Berman focused on process in his ruling. But so many were the flaws in the NFL’s modus operandi that so much never made it past the cutting room floor in the judge’s chambers. From NFL vice president for game operations Mike Kensil shouting at the Patriots equipment manager (“We weighed the balls—you are in big f#*!ing trouble”—weighed?) at the AFC Championship Game to that same former New York Jets director of operations reportedly leaking erroneous information that all of the Patriots balls measured at two-pounds or more below the league limit (none did), the investigation smelled like a sting operation from its inception.

“So prior to this game, okay, had you ever heard of the Ideal Gas Law?” Brady lawyer Jeff Kessler asked the NFL’s executive vice president of football operations. “No, sir,” Troy Vincent answered. Vincent admitted that the NFL had not only never discussed the impact of weather conditions on the pressure of footballs, but that the league had never to his knowledge measured balls at halftime before the AFC Championship Game.

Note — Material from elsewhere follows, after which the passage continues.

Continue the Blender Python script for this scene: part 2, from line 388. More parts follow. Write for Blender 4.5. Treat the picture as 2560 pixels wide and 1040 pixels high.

The Keystone Cops nature of the investigation glared most offensively in the Wells Report. Therein, Ted Wells concedes that the referee of the AFC Championship Game testified that he measured the Patriots balls before the game using a Wilson logo gauge, which would put the halftime readings of eight of the eleven Patriots balls at or above the levels expected if the team entered the contest with properly inflated balls, according to the scientists employed by the NFL investigator. So, Wells dismisses the recollection of a referee entering his twentieth NFL season and concludes: “Walt Anderson most likely used the Non-Logo Gauge to inspect the game balls prior to the game.”

Say what?

At Brady’s appeal in the league office, Wells, touted repeatedly as “independent” by Commissioner Goodell, invoked attorney-client privilege a half-dozen times to avoid answering questions about the NFL’s investigation. “Mr. Wells just testified he was independent and the NFL was not his client,” Kessler pointed out. “Therefore, Mr. [Jeff] Pash’s communications with him could not be privileged under any possible application of the privilege, unless Mr. Wells wants to change his testimony and state that the NFL was his client in this matter, which would mean he is not independent.”

The refusal of Wells to turn over notes to Brady, the cross-examination of the quarterback at the league appeal by a Paul, Weiss law-firm colleague who helped write the Wells Report, the revelation that NFL general counsel Jeff Pash edited the final draft, and the league’s refusal to allow Pash to testify all spoke to the kangaroo-court quality of the proceedings, a point not lost on Judge Berman.

“The Court notes that the Paul, Weiss role in this case seems to have ‘changed’ from ‘independent’ investigators to NFL’s retained counsel at the arbitral hearing,” Judge Berman wrote on Thursday. “Among other things, this change in roles may have afforded Goodell (and Pash) greater access to valuable impressions, insights, and other investigative information which was not available to Brady.”

The irony of the league throwing a press-release fit over its top quarterback discarding his phone (when its lawyers repeatedly told him they didn’t want it) in a case ultimately decided on the league hiding witnesses and evidence seems not lost on Judge Berman. A month ago this column dubbed the NFL’s PR ruse a “Jedi mind trick.” Richard Berman judged it sufficient grounds to vacate the suspension.

Despite yesterday’s verdict, Tom Brady remains guilty of winning too many Super Bowls, possessing more money than he can possibly spend, coming home to a Victoria’s Secret model, and boasting a garage bigger than your house. That doesn’t make him guilty of deflating footballs.

For player-haters seeking social justice, the decision to allow a guy who earns and wins too much to emerge victorious again represents a terrible wrong. But karmic comeuppance that passes for social justice rarely works as actual justice.